The roses in front of the Santa Barbara Mission will get a trim Saturday as volunteers and city employees participate in the annual pruning day ahead of the spring bloom.
The roses in front of the Santa Barbara Mission will get a trim Saturday as volunteers and city employees participate in the annual pruning day ahead of the spring bloom. Credit: Pricila Flores / Noozhawk photo

People soon won’t be able to stop and smell the roses in front of the Santa Barbara Mission, but only temporarily.

Volunteers and city employees will trim the flowers in the approximately 1-acre garden during the annual rose pruning day on Saturday to prepare for spring bloom.  

The volunteer day will run from 9 a.m. to noon at the A.C. Postel Memorial Rose Garden

No gardening experience is necessary, and Santa Barbara Rose Society member Dan Bifano will demonstrate proper pruning techniques.

People are advised to bring their own gardening tools but, there will be some available. 

“It is a wonderful opportunity for people to come out and practice on somebody else’s roses before they do their own,” Bifano said.  

Some roses, however, were already cut back Wednesday as some volunteers got an early start.

Volunteer Rita Feeley said she spent more than two hours tending to her adopted garden bed.
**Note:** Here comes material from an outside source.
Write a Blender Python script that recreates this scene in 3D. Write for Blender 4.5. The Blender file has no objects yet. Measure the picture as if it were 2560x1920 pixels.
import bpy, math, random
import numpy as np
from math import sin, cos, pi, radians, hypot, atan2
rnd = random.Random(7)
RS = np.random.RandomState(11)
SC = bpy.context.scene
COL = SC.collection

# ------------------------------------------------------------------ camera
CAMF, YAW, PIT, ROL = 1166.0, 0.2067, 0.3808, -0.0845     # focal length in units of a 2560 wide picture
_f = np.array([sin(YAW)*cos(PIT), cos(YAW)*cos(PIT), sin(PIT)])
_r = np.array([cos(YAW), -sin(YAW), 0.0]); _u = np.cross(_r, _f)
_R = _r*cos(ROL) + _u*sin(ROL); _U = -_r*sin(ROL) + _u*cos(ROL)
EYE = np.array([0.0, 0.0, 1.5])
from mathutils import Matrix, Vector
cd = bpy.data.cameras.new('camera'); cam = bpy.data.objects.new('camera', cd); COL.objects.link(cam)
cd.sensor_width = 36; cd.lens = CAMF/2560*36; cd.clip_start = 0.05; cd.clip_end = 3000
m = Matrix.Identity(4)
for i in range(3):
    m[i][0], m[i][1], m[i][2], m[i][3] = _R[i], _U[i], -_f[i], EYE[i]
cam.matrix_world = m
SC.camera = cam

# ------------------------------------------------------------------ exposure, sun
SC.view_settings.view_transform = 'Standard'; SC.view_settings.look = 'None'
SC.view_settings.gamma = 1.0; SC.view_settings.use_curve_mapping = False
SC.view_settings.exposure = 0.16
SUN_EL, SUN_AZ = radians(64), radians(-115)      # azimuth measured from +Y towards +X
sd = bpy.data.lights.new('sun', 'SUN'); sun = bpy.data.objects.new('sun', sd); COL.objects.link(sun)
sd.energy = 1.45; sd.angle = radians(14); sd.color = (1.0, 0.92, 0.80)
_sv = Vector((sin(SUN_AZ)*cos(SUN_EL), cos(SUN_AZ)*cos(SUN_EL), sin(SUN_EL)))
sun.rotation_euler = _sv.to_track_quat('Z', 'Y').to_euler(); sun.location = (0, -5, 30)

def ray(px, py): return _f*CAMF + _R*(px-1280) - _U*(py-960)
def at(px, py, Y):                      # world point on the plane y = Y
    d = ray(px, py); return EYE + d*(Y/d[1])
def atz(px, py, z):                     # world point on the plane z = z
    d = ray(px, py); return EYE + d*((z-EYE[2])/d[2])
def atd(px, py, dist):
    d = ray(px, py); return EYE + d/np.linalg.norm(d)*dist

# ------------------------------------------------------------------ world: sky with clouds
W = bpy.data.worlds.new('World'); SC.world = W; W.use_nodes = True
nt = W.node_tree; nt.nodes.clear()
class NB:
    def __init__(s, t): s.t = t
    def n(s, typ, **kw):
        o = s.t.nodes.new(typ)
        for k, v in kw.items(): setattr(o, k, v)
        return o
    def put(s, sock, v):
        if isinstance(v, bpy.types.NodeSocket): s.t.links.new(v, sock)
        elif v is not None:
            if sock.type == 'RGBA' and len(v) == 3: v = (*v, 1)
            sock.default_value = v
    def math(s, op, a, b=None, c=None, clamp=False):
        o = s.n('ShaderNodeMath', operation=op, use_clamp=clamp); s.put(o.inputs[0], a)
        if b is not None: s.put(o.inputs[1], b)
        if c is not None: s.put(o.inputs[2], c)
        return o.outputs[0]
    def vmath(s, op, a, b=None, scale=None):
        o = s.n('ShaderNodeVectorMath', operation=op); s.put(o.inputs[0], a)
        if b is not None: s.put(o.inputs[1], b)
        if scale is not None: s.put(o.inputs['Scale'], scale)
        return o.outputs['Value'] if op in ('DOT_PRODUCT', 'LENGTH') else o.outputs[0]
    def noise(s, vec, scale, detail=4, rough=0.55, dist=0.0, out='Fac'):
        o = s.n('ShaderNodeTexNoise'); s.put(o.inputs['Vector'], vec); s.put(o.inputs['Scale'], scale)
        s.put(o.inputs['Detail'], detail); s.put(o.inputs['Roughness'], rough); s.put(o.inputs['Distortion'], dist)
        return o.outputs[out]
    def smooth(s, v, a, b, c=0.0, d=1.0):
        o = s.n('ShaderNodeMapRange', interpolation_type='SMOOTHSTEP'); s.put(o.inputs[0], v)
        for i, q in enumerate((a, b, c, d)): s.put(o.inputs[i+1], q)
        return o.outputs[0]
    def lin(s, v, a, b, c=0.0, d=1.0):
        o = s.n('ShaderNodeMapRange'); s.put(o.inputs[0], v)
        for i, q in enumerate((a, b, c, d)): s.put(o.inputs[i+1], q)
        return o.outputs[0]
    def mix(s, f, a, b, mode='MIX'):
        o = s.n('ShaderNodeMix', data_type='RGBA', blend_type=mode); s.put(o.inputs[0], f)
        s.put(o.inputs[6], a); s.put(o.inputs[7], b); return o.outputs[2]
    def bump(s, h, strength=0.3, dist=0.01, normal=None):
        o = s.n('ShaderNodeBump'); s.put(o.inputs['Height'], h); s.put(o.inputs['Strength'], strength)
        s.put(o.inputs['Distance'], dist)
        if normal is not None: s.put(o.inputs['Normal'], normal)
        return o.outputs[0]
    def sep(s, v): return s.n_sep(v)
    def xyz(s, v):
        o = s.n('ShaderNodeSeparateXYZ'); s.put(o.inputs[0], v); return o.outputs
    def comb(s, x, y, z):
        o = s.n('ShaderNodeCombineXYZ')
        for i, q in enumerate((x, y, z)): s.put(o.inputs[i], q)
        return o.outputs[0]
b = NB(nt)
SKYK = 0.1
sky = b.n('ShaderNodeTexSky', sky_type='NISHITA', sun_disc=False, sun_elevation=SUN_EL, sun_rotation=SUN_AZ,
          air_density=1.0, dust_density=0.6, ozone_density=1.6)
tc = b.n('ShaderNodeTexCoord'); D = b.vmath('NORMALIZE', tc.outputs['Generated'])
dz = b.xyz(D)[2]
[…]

It was her fourth time pruning the roses, and she said she loves to volunteer to meet people. 

Bifano, who has been providing demonstrations for the volunteer day for the past 40 years, said he enjoys giving demonstrations to impart his rose knowledge. 

He grew up taking care of roses, tending to his parents’ rose garden in Montecito. 

“I was taken by the roses, and I have had a rose garden almost everywhere I have lived,” he said.

Bifano said the best pruning technique is to trim off from green stems and to look for stems the size of a pencil, avoiding stems that are too short. 

Parks supervisor Todd Newell also took a stroll through the garden on Wednesday to see what needed to be done before the volunteer day and to assess how wet the ground was following the recent rainstorms.

Even with the three hours dedicated to pruning the flowers, Newell said completely pruning all of the bushes will take longer than that. 

“But for most people, that’s a good enough time frame for them to be here,” he added. “There’s still a lot of cleanup we have to do on the city side afterwards.”

Newell estimates that all of the roses will be pruned by early next week as city staff revisit the garden to ensure that the plants are properly trimmed and to clean up debris.

To the average person, it might seem like pruning the roses is getting rid of the flowers, but Bifano said it is actually waking up the roses. 

“Within a couple of weeks, you’ll see complete coverage of foliage because they are ready to send out new growth for their spring bloom,” he said.

Following the pruning, city parks employees will begin with a fertilization process to get the roses to bloom again in April. 

Newell said he appreciates the volunteers and encourages anyone who is interested to stop by on Saturday morning.